Turkey used to be Israel’s closest ally in the Middle East.
Turkey recognized Israel shortly after its founding in 1948, and over the course of the 1990s the countries built strong defense ties. Both relatively secular, pro-Western democracies and minorities in an Arab-dominated Middle East, the two countries established regular dialogue between their defense ministries, conducted joint military training exercises and signed weapons deals. Israel sent assistance to Turkey after a massive earthquake in 1999.
Things deteriorated after Erdogan’s election and a crisis followed Israel’s killing of nine Turks trying to break the Gaza blockade.
Relations started souring in 2002, when Erdogan’s Islamic AKP party won national elections and aligned the foreign policy of Turkey in favor of the Palestinians while cooling ties with Israel. Diplomatic relations broke down completely after the May 2010 flotilla incident, when the Mavi Marmara ship manned by Turkish activists tried to break Israel’s blockade of Gaza. Israeli forces landed on the ship and killed nine activists in the ensuing melee.
Turkey demanded Israel apologize for the incident, but Israel declined. Turkey expelled the Israeli ambassador, withdrew its envoy to Israel, suspended military cooperation with Israel and excluded Israel from NATO exercises.
Now Turkey needs a friend in a disintegrating region.
Netanyahu apologized to Erdogan in a 2013 phone call brokered by President Barack Obama, who was wrapping up a visit to Israel at the time. In December 2015, the sides entered talks aimed at restoring full diplomatic relations, and last week a delegation from the Conference of Presidents of Major American Jewish Organizations met with Erdogan.
The negotiations followed a bad year for Turkey. Syria’s civil war has thrown the country into crisis, exacerbating its conflict with Kurds at home and leading some to accuse Turkey of supporting the ISIS terror organization, which is fighting Kurdish forces in Iraq. Turkey also has taken in some 2 million Syrian refugees fleeing the war in Syria.

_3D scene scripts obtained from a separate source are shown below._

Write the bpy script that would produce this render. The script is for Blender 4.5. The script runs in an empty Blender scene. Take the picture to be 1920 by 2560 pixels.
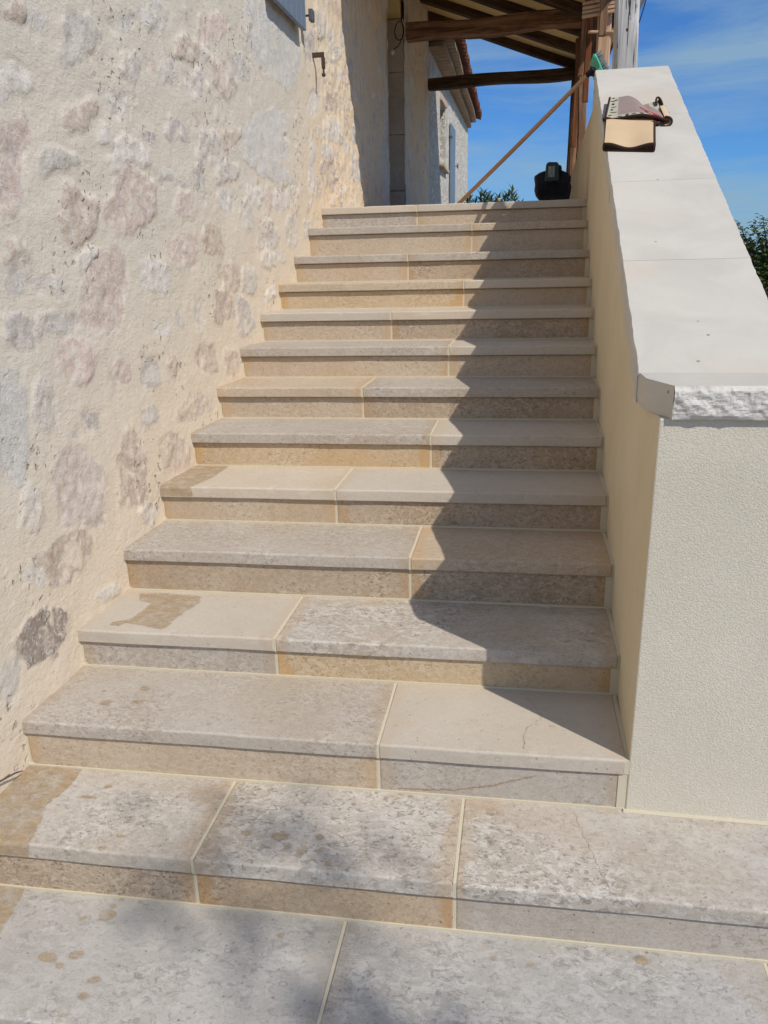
import bpy, math, random
import numpy as np
from mathutils import Vector, Matrix

rad = math.radians
scene = bpy.context.scene

# ------------------------------------------------------------------ camera
CAM = Vector((1.7759, -1.2372, 1.6741))
cR = Vector((0.98587, 0.16625, -0.02065))
cU = Vector((-0.02997, 0.2963, 0.95462))
cF = Vector((-0.16482, 0.94052, -0.29709))
cd_ = bpy.data.cameras.new('camera')
cam = bpy.data.objects.new('camera', cd_)
scene.collection.objects.link(cam)
m = Matrix((cR, cU, -cF)).transposed().to_4x4()
m.translation = CAM
cam.matrix_world = m
cd_.sensor_fit = 'VERTICAL'
cd_.sensor_height = 24.0
cd_.lens = 24.0 * 1901.8 / 2560.0
cd_.clip_start = 0.02
cd_.clip_end = 2000
scene.camera = cam

# ------------------------------------------------------------------ world and sun
SD = Vector((-0.5500, 0.4400, -0.7098)).normalized()      # travel direction of sunlight
elev = math.asin(-SD.z)
azim = math.atan2(-SD.x, -SD.y)                          # clockwise from +Y
world = bpy.data.worlds.new('World')
scene.world = world
world.use_nodes = True
wn = world.node_tree
wn.nodes.clear()
w_out = wn.nodes.new('ShaderNodeOutputWorld')
w_bg = wn.nodes.new('ShaderNodeBackground')
w_sky = wn.nodes.new('ShaderNodeTexSky')
w_sky.sky_type = 'NISHITA'
w_sky.sun_disc = False
w_sky.sun_elevation = elev
w_sky.sun_rotation = azim
w_sky.altitude = 300
w_sky.air_density = 1.0
w_sky.dust_density = 0.6
w_sky.ozone_density = 3.0
# thin cirrus streaks
w_tc = wn.nodes.new('ShaderNodeTexCoord')
w_map = wn.nodes.new('ShaderNodeMapping')
w_map.inputs['Rotation'].default_value = (rad(12), rad(-8), rad(20))
w_map.inputs['Scale'].default_value = (1.2, 1.2, 8.0)
w_n = wn.nodes.new('ShaderNodeTexNoise')
w_n.inputs['Scale'].default_value = 1.6
w_n.inputs['Detail'].default_value = 9
w_n.inputs['Roughness'].default_value = 0.62
w_n.inputs['Distortion'].default_value = 0.5
w_r = wn.nodes.new('ShaderNodeMapRange')
w_r.inputs['From Min'].default_value = 0.43
w_r.inputs['From Max'].default_value = 0.66
w_r.inputs['To Max'].default_value = 0.8
w_mix = wn.nodes.new('ShaderNodeMix')
w_mix.data_type = 'RGBA'
w_mix.inputs['B'].default_value = (1.3, 2.0, 2.6, 1)
w_gm = wn.nodes.new('ShaderNodeMix')
w_gm.data_type = 'RGBA'
w_gm.blend_type = 'MULTIPLY'
w_gm.inputs['Factor'].default_value = 1.0
w_gm.inputs['B'].default_value = (0.18, 0.35, 0.56, 1)      # deep blue autumn air
wn.links.new(w_tc.outputs['Generated'], w_map.inputs['Vector'])
wn.links.new(w_map.outputs['Vector'], w_n.inputs['Vector'])
wn.links.new(w_n.outputs['Fac'], w_r.inputs['Value'])
wn.links.new(w_r.outputs['Result'], w_mix.inputs['Factor'])
wn.links.new(w_sky.outputs['Color'], w_gm.inputs['A'])
wn.links.new(w_gm.outputs['Result'], w_mix.inputs['A'])
wn.links.new(w_mix.outputs['Result'], w_bg.inputs['Color'])
w_bg.inputs['Strength'].default_value = 0.15
wn.links.new(w_bg.outputs['Background'], w_out.inputs['Surface'])

sl = bpy.data.lights.new('sun', 'SUN')
sl.energy = 2.55
sl.angle = rad(0.5)
sl.color = (1.0, 0.94, 0.86)
sun = bpy.data.objects.new('sun', sl)
scene.collection.objects.link(sun)
sun.rotation_euler = SD.to_track_quat('-Z', 'Y').to_euler()
sun.location = (8, -6, 12)

vs = scene.view_settings
vs.view_transform = 'Standard'
vs.look = 'None'
vs.gamma = 1
vs.exposure = 0.52
vs.use_curve_mapping = False
scene.cycles.max_bounces = 10
scene.cycles.diffuse_bounces = 6

# ------------------------------------------------------------------ helpers
def link(o, parent=None):
    scene.collection.objects.link(o)
    if parent is not None:
        o.parent = parent
    return o

def thing(name, label, cat, loc=(0, 0, 0), group=None):
    o = bpy.data.objects.new(name, None)
    o.empty_display_size = 0.1
    o.location = loc
    link(o)
    o['label'] = label
    o['category'] = cat
    if group:
        o['group'] = group
    return o

def part_empty(name, parent):
    o = bpy.data.objects.new(name, None)
    o.empty_display_size = 0.05
    link(o, parent)
    return o

def mesh_obj(name, V, F, mats, parent=None, smooth=False, fm=None, bevel=0, seg=2):
    """V are world coordinates; the parent only moves the origin."""
    me = bpy.data.meshes.new(name)
    off = Vector((0, 0, 0))
    p = parent
    while p is not None:
        off += p.location
        p = p.parent
    if off.length > 0:
        V = [(v[0] - off.x, v[1] - off.y, v[2] - off.z) for v in V]
    me.from_pydata([tuple(v) for v in V], [], [tuple(f) for f in F])
    if not isinstance(mats, (list, tuple)):
        mats = [mats]
    for mt in mats:
        me.materials.append(mt)
    if fm:
        me.polygons.foreach_set('material_index', fm)
    if smooth:
        me.polygons.foreach_set('use_smooth', [True] * len(F))
    me.update()
    o = bpy.data.objects.new(name, me)
    link(o, parent)
    if bevel:
        b = o.modifiers.new('bevel', 'BEVEL')
        b.width = bevel
        b.segments = seg
        b.limit_method = 'ANGLE'
        b.angle_limit = rad(35)
        b.harden_normals = False
    return o

class MB:
    """collects pieces of one mesh"""
    def __init__(s):
        s.V = []; s.F = []; s.M = []
    def add(s, V, F, mi=0):
        n = len(s.V)
        s.V += [tuple(v) for v in V]
        s.F += [tuple(i + n for i in f) for f in F]
        s.M += [mi] * len(F)
    def hexa(s, P, mi=0):
        # P: 8 points, bottom 4 ccw then top 4
        s.add(P, [(3, 2, 1, 0), (4, 5, 6, 7), (0, 1, 5, 4), (1, 2, 6, 5), (2, 3, 7, 6), (3, 0, 4, 7)], mi)
    def box(s, x0, x1, y0, y1, z0, z1, mi=0):
        s.hexa([(x0, y0, z0), (x1, y0, z0), (x1, y1, z0), (x0, y1, z0),
                (x0, y0, z1), (x1, y0, z1), (x1, y1, z1), (x0, y1, z1)], mi)
    def prism(s, poly, e0, e1, mi=0):
        # poly: list of 3d points, extruded by vector e1-e0 (given as offsets)
        n = len(poly)
        A = [tuple(Vector(p) + Vector(e0)) for p in poly]
        B = [tuple(Vector(p) + Vector(e1)) for p in poly]
        F = [tuple(range(n))[::-1], tuple(range(n, 2 * n))]
        for i in range(n):
            j = (i + 1) % n
            F.append((i, j, n + j, n + i))
        s.add(A + B, F, mi)
    def tube(s, pts, r, n=8, mi=0, cap=True):
        pts = [Vector(p) for p in pts]
        rs = r if isinstance(r, (list, tuple)) else [r] * len(pts)
        V = []; F = []
        t0 = (pts[1] - pts[0]).normalized()
        up = Vector((0, 0, 1)) if abs(t0.z) < 0.9 else Vector((1, 0, 0))
        nrm = t0.cross(up).normalized()
        for i, p in enumerate(pts):
            a = pts[max(i - 1, 0)]; b = pts[min(i + 1, len(pts) - 1)]
            t = (b - a).normalized()
            nrm = (nrm - t * nrm.dot(t)).normalized()
            bn = t.cross(nrm)
            for k in range(n):
                th = 2 * math.pi * k / n
                V.append(p + (nrm * math.cos(th) + bn * math.sin(th)) * rs[i])
        for i in range(len(pts) - 1):
            for k in range(n):
                k2 = (k + 1) % n
                F.append((i * n + k, i * n + k2, (i + 1) * n + k2, (i + 1) * n + k))
        if cap:
            F.append(tuple(range(n))[::-1])
            F.append(tuple((len(pts) - 1) * n + k for k in range(n)))
        s.add(V, F, mi)
    def sphere(s, c, r, sx=1, sy=1, sz=1, nu=14, nv=9, mi=0):
        V = [(c[0], c[1], c[2] - r * sz)]; F = []
        for i in range(1, nv):
            ph = -math.pi / 2 + math.pi * i / nv
            for j in range(nu):
                th = 2 * math.pi * j / nu
                V.append((c[0] + r * sx * math.cos(ph) * math.cos(th), c[1] + r * sy * math.cos(ph) * math.sin(th), c[2] + r * sz * math.sin(ph)))
        V.append((c[0], c[1], c[2] + r * sz))
        L = len(V) - 1
        for j in range(nu):
            F.append((0, 1 + (j + 1) % nu, 1 + j))
            F.append((L, 1 + (nv - 2) * nu + j, 1 + (nv - 2) * nu + (j + 1) % nu))
        for i in range(nv - 2):
            for j in range(nu):
                a = 1 + i * nu + j; b = 1 + i * nu + (j + 1) % nu
                F.append((a, b, b + nu, a + nu))
        s.add(V, F, mi)
    def build(s, name, mats, parent=None, **k):
        return mesh_obj(name, s.V, s.F, mats, parent, fm=s.M, **k)

def sstep(a, b, x):
    t = np.clip((x - a) / (b - a), 0, 1)
    return t * t * (3 - 2 * t)

_rng = np.random.RandomState(11)
_lat = _rng.rand(256, 256)
def vnoise(x, y):
    xi = np.floor(x).astype(int); yi = np.floor(y).astype(int)
    fx = x - xi; fy = y - yi
    fx = fx * fx * (3 - 2 * fx); fy = fy * fy * (3 - 2 * fy)
    g = lambda a, b: _lat[a & 255, b & 255]
    return (g(xi, yi) * (1 - fx) + g(xi + 1, yi) * fx) * (1 - fy) + (g(xi, yi + 1) * (1 - fx) + g(xi + 1, yi + 1) * fx) * fy
def fbm(x, y, o=4, r=0.5):
    s = 0; a = 1; t = 0
    for i in range(o):
        s = s + a * vnoise(x * 2 ** i + 17.3 * i, y * 2 ** i + 9.1 * i); t += a; a *= r
    return s / t

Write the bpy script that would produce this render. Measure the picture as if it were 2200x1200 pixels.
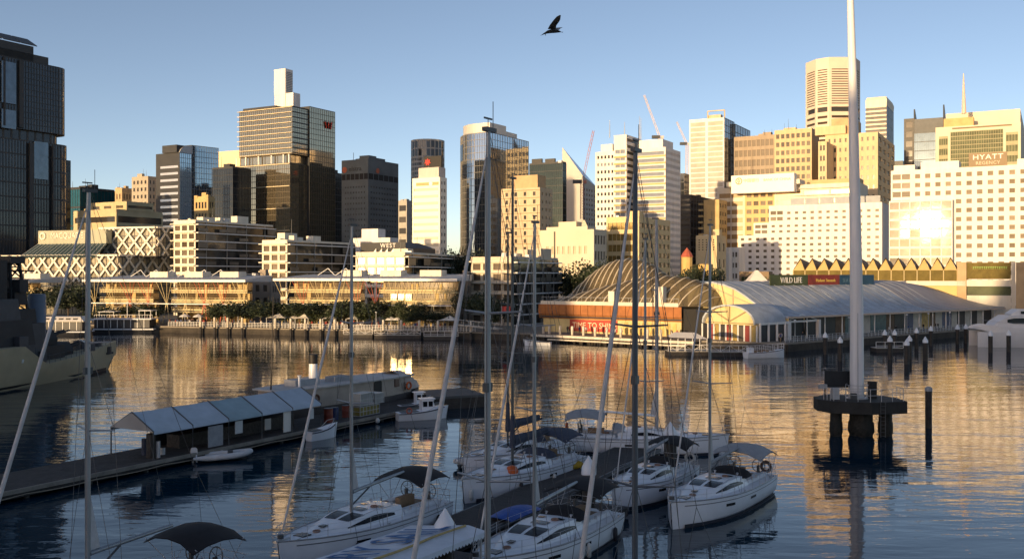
import bpy, math, random
from mathutils import Vector, Matrix
for o in list(bpy.data.objects): bpy.data.objects.remove(o)
S = bpy.context.scene
COL = S.collection
RD = math.radians
rnd = random.Random(7)
# ------------------------------------------------------------------ camera
F, HZ, CAMZ = 2100.0, 590.0, 14.0
cd = bpy.data.cameras.new('camera'); cam = bpy.data.objects.new('camera', cd); COL.objects.link(cam)
cd.sensor_width = 36.0; cd.lens = F / 2200.0 * 36.0; cd.shift_y = -10.0 / 2200.0
cd.clip_start = 0.1; cd.clip_end = 12000
cam.location = (0, 0, CAMZ); cam.rotation_euler = (RD(90), 0, 0)
S.camera = cam
# ------------------------------------------------------------------ light
SUN_AZ, SUN_EL = 35.0, 2.7           # degrees left of straight behind the camera; above the horizon
w = bpy.data.worlds.new('World'); S.world = w; w.use_nodes = True
nt = w.node_tree; bg = nt.nodes['Background']
sky = nt.nodes.new('ShaderNodeTexSky'); sky.sky_type = 'NISHITA'; sky.sun_disc = False
sky.sun_elevation = RD(SUN_EL); sky.sun_rotation = RD(180 + SUN_AZ)
sky.altitude = 0; sky.air_density = 0.42; sky.dust_density = 0.45; sky.ozone_density = 0.8
tint = nt.nodes.new('ShaderNodeMix'); tint.data_type = 'RGBA'; tint.blend_type = 'MULTIPLY'; tint.inputs[0].default_value = 1.0; tint.inputs[7].default_value = (1.14, 0.98, 0.93, 1)   # the film's slightly violet sky
nt.links.new(sky.outputs[0], tint.inputs[6]); nt.links.new(tint.outputs[2], bg.inputs[0]); bg.inputs[1].default_value = 0.15
sl = bpy.data.lights.new('sun', 'SUN'); so = bpy.data.objects.new('sun', sl); COL.objects.link(so)
sl.energy = 3.0; sl.angle = RD(0.53); sl.color = (1.0, 0.69, 0.36)
D = Vector((math.sin(RD(SUN_AZ)) * math.cos(RD(SUN_EL)), math.cos(RD(SUN_AZ)) * math.cos(RD(SUN_EL)), -math.sin(RD(SUN_EL))))
so.rotation_euler = D.to_track_quat('-Z', 'Y').to_euler(); so.location = (-60, -80, 90)
S.view_settings.view_transform = 'Standard'; S.view_settings.look = 'None'
S.view_settings.exposure = 1.05; S.view_settings.gamma = 1.0
S.cycles.max_bounces = 6; S.cycles.glossy_bounces = 4; S.cycles.caustics_reflective = False; S.cycles.caustics_refractive = False
S.cycles.sample_clamp_indirect = 14.0; S.cycles.blur_glossy = 0.3; S.cycles.use_denoising = True

# ------------------------------------------------------------------ helpers
def X(px, Y): return (px - 1100.0) / F * Y
def Z(py, Y): return CAMZ - (py - HZ) / F * Y
def at(px, py, Y): return Vector((X(px, Y), Y, Z(py, Y)))
def depth(py, z): return (CAMZ - z) * F / (py - HZ)          # depth of a point of height z seen at row py

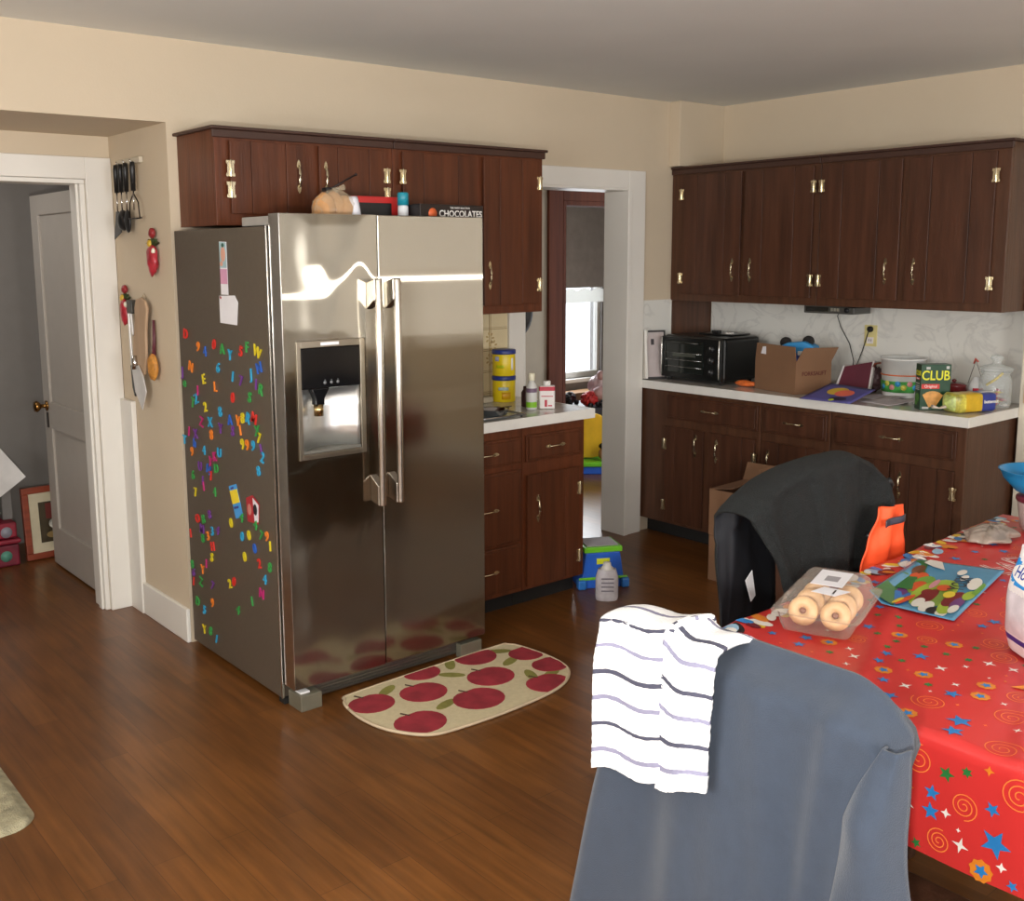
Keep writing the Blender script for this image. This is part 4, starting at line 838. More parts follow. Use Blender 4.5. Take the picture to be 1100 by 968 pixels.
b = nb(); lathe(b, [(.006, .103), (.012, .113), (.0, .120)], n=14, cap=False); tube(b, [(.056, 0, .07), (.078, 0, .065), (.076, 0, .035), (.058, 0, .03)], .006, 8); obj('handle', b, mat('maroon_glaze', (104, 32, 34), .2), mg)
wb = thing('spray_bottle', 'white bottle with a red label and a wire loop beside the glass jar', 'bottle', (5.03, 2.385, CT))
b = nb(); lathe(b, [(.03, .0008), (.036, .006), (.036, .07), (.030, .095), (.014, .115), (.014, .125), (.0, .126)], n=22, cap=False); bo = obj('body', b, mat('translucent_white', (216, 216, 214), .3), wb)
b = nb(); grid(b, 10, 3, lambda u, v: (.0366*math.cos(3.3+1.5*u), .0366*math.sin(3.3+1.5*u), .035+.04*v)); obj('label', b, mat('crimson_label', (200, 40, 60), .4, var=.5, scale=80), bo, solid=.0004)
b = nb(); tube(b, [(-.0, .036, .09), (0, .02, .15), (0, .003, .205), (0, -.018, .15), (0, -.036, .10)], .002, 6); tube(b, [(0, .012, .19), (0, .006, .215), (0, -.008, .20)], .005, 6, mi=1); obj('wire_loop', b, [mat('grey_wire', (130, 124, 118), .4, .6), mat('coral_tie', (206, 96, 80), .5)], wb)
# glass jar with sweets
gj = thing('glass_jar', 'clear glass jar with a domed lid and wrapped sweets inside', 'jar', (4.95, 2.252, CT))
jg = sheer('clear_jar_glass', (226, 232, 230), .87, .03)
b = nb(); lathe(b, [(.055, .0008), (.066, .006), (.070, .03), (.070, .13), (.062, .150), (.058, .158), (.066, .166), (.066, .170), (.056, .172)], n=32, cap=False); bmesh.ops.contextual_create(b, geom=[]) if False else None
obj('jar_body', b, jg, gj, solid=.003)
b = nb(); lathe(b, [(.062, .1725), (.074, .178), (.074, .186), (.052, .196), (.024, .204), (.016, .212), (.020, .222), (.030, .232), (.024, .244), (.0, .248)], n=32, cap=False); obj('lid', b, jg, gj, solid=.002)
sweets = []
for k in range(16):
    a = k*2.4; r = .012+.034*((k*7) % 5)/4; z = .014+.014*(k//3)
    c = ((196, 50, 60), (226, 200, 70), (220, 210, 206), (190, 70, 90))[k % 4]
    t = thing('wrapped_sweet', '%s wrapped sweet inside the clear glass jar' % ('red', 'yellow', 'white', 'pink')[k % 4], 'sweet', (4.95+r*math.cos(a), 2.252+r*math.sin(a), CT+z), k*1.1, 'wrapped sweets in the glass jar')
    b = nb(); blob(b, (0, 0, 0), (.013, .008, .007), .1, 3, 2, seed=k)
    for s in (-1, 1): prism(b, [(s*.011, .0), (s*.022, .007), (s*.022, -.007)], 'z', -.001, .001)
    o = obj('wrapper', b, mat('sweet_%d' % (k % 4), c, .3), t)
tag(thing('straw_candy', 'long yellow and red candy stick leaning inside the glass jar', 'sweet', (4.94, 2.257, CT+.075)), 'long yellow and red candy stick leaning inside the glass jar', 'sweet')
b = nb(); tube(b, [(-.02, .025, .03), (.0, -.01, .06), (.0, -.040, .09)], .006, 8); obj('stick', b, mat('yellow_candy', (226, 190, 60), .35, var=.5, scale=90), bpy.data.objects['straw_candy'])
# bread bag on the counter
bb = thing('sandwich_bread_bag', 'yellow and blue bread bag lying at the outer end of the long counter', 'bread', (4.722, 2.268, CT), math.radians(-22)); bb.scale = (.93, 1, 1)
def loaf(u, v):
    a = 2*PI*u; x = -.14+.29*v; k = min(1, (v*7)**.6) if v < .14 else 1
    k *= min(1, ((1-v)*6+.35))
    w = .052*k*(1+.06*noise.noise(Vector((x*20, a, 0)))); h = .044*k
    e = .38; c, s = math.cos(a), math.sin(a)
    return (x, w*math.copysign(abs(c)**e, c), max(.0008, .046+h*math.copysign(abs(s)**e, s)+.004*noise.noise(Vector((x*30, a*2, 4)))))
def lm(u, v): return 0 if v < .10 else 3 if v < .26 else 1 if v < .60 else 2
b = nb(); grid(b, 37, 40, loaf, lambda u, v: lm(u, v), closeu=False); 
obj('wrapper', b, [mat('green_white_bag_print', (176, 190, 110), .35, var=.4, scale=40), mat('gold_bag_print', (206, 168, 40), .3, var=.12, scale=30), mat('blue_bag_print', (48, 62, 140), .3, var=.15, scale=30), mat('mixed_bag_print', (200, 190, 80), .3, var=.7, scale=25)], bb)
b = nb(); text(b, 'butternut', .022, frame((.088, -.0550, .050), (1, 0, 0), (0, -.05, 1)), .0008, bold=True); text(b, 'butternut', .020, frame((.088, -.020, .0915), (1, 0, 0), (0, 1, .05)), .0008, bold=True); obj('lettering', b, mat('white_print', (238, 236, 232), .5), bb)
b = nb(); tube(b, [(-.135, 0, .03), (-.16, .01, .022), (-.19, .02, .03)], [.02, .007, .022], 10, flat=.4); obj('gathered_end', b, mat('pale_bag_film', (220, 206, 190), .4), bb)
# switch plate on the post
sw = thing('switch_plate', 'tan switch plate on the cream post at the right edge', 'switch', (5.0195, 2.105, .985))
b = nb(); bx(b, -.006, -.0003, -.06, .045, -.045, .045); obj('cover_plate', b, mat('tan_plate', (206, 176, 140), .45), sw, .002)
b = nb(); bx(b, -.016, -.006, -.014, -.006, -.008, .012); obj('toggle', b, mat('tan_plate', (206, 176, 140), .45), sw)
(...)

Turkey is also facing tensions with Egypt over Turkish support for Hamas and the Muslim Brotherhood, now outlawed in Egypt, and tensions with Russia following Turkey’s downing of a Russian plane in November. Restoring ties with Israel could give Erdogan a rare regional win.
“The regional challenges Turkey has with Russia, from Egypt, with the Kurds,” said Alon Liel, Israel’s charge d’affaires in Turkey in the 1980s, is giving Turkey “second thoughts about the Israel issue.”
Israel wants someone to buy its natural gas.
Israel wouldn’t mind strengthening ties with one of its few Middle Eastern trading partners. Patching the Turkey relationship also would reopen the door to military exercises with NATO.
But Israel’s main motivation isn’t about war and peace, experts say; it’s economic. For months, Netanyahu has been pushing to enact a controversial program that would allow drilling in Israel’s giant offshore gas fields, which the prime minister says is essential for the national security of Israel. A deal with Turkey could both restore it as an ally and make it a large buyer of Israeli natural gas. That would be a boon for Netanyahu – and a potential bonanza for the gas companies.
But Gaza could be the obstacle to a renewed alliance – again.
Relations between Turkey and Israel collapsed over Gaza, and Gaza could keep them apart – natural gas or not. Turkey hosts part of the leadership of Hamas, the militant group that governs Gaza, and has harshly criticized Israel for its blockade of the coastal strip.
As part of the deal, Turkey has demanded that Israel lift or ease the blockade. Israel, in turn, has demanded that Turkey expel Hamas’ leaders. Israeli Defense Minister Moshe Yaalon, who has voiced pessimism about the deal, also demanded that Turkey convince Hamas to return the remains of two Israeli soldiers.
Speaking in Greece in January, Yaalon also accused Turkey of buying oil from ISIS terrorists and said Ankara “enables jihadists to move backwards and forwards between Europe and Syria and Iraq and to be part of the ISIS terror infrastructure in Europe.”
A Turkey detente also could backfire for Israel. In recent years, Israel has bolstered ties with Egypt led by Abdel Fatah el-Sisi, who last week met with a Presidents Conference delegation in Cairo, as well as Greece and Cyprus – all Turkish rivals. Retaining Greek and Cypriot support is especially important, Liel said, because they act as Israeli allies in the European Union.
It may not be worthwhile, he said, to risk those ties for a detente with a Turkish government that has spent the past seven years denouncing Israel.
“Erdogan is an unpredictable player,” Liel said. “There’s a concern that if they sign with him today, and there’s a war in Gaza in four to five months, he’ll make trouble.”